The trouble with rum

The potentially limiting factor with rum, says Atom Brands’ Simmons, is that it’s “quite closed and quite obscured” at a time when consumers are keener than ever for transparency. “The more questions you ask, the more mystery arises, and that is not a safe base on which to build premium brands. It is very hard to get an answer about age statements - are they just averages or is that just a number they put on the bottle? Because unlike scotch there are no universal regulations. People can add things like apple juice, cognac, scotch, sugar, all that is permitted.”
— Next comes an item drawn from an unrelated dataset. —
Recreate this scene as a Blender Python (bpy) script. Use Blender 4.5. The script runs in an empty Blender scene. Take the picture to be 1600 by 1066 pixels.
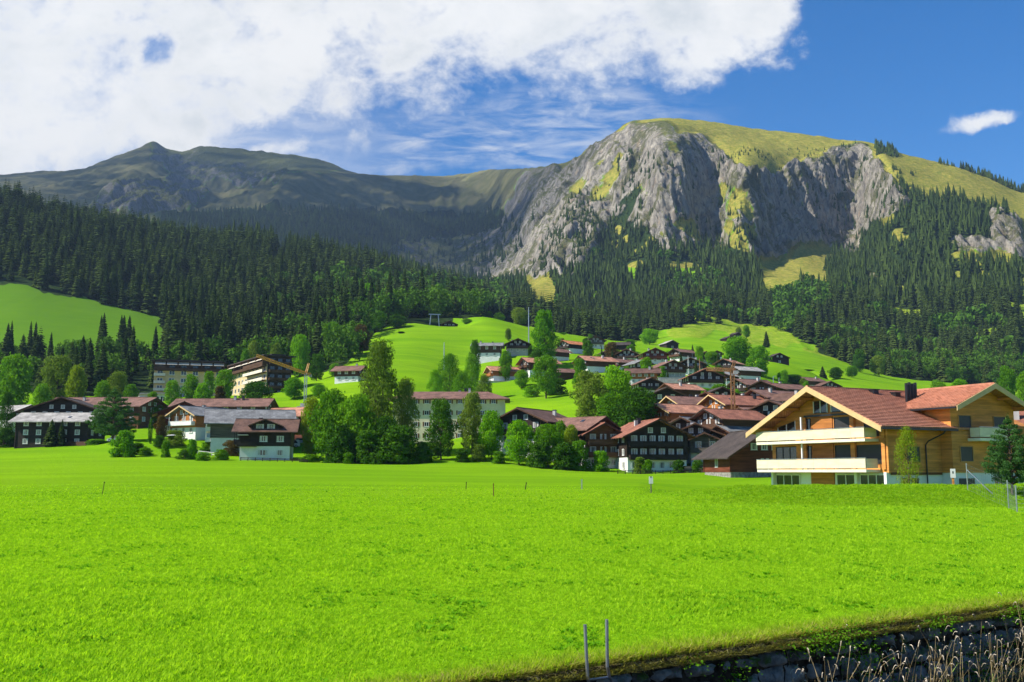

“Rum is quite closed and obscured but consumers are keener than ever for transparency”

None of this ruins the liquid itself, he adds. But it’s “unfortunately not where consumer interest is now. We want to know what’s in our drinks and even things like calories.”

Vodka, meanwhile, may be in overall decline, but Pernod Ricard’s Ellis stresses this is nearly completely driven by the value end falling away. Indeed, premium brands such as Absolut (up 13% to £59.7m) and Cîroc (up 22.34% to £16.4m) are absolutely flying [Nielsen]. “Premium vodka is in really good shape, but value vodka has been hit by things like minimum unit pricing and shoppers wanting to premiumise. Consumers aren’t trading out so I would not give up on vodka.

“In gin the action has been around botanicals, in vodka it has been around flavours. You could imagine a series of localised vodkas putting a slightly different spin on it. There is just not as much ‘weird and wonderful’ stuff to choose from yet.”

For the meantime, though, we’ll take a scotch on the rocks.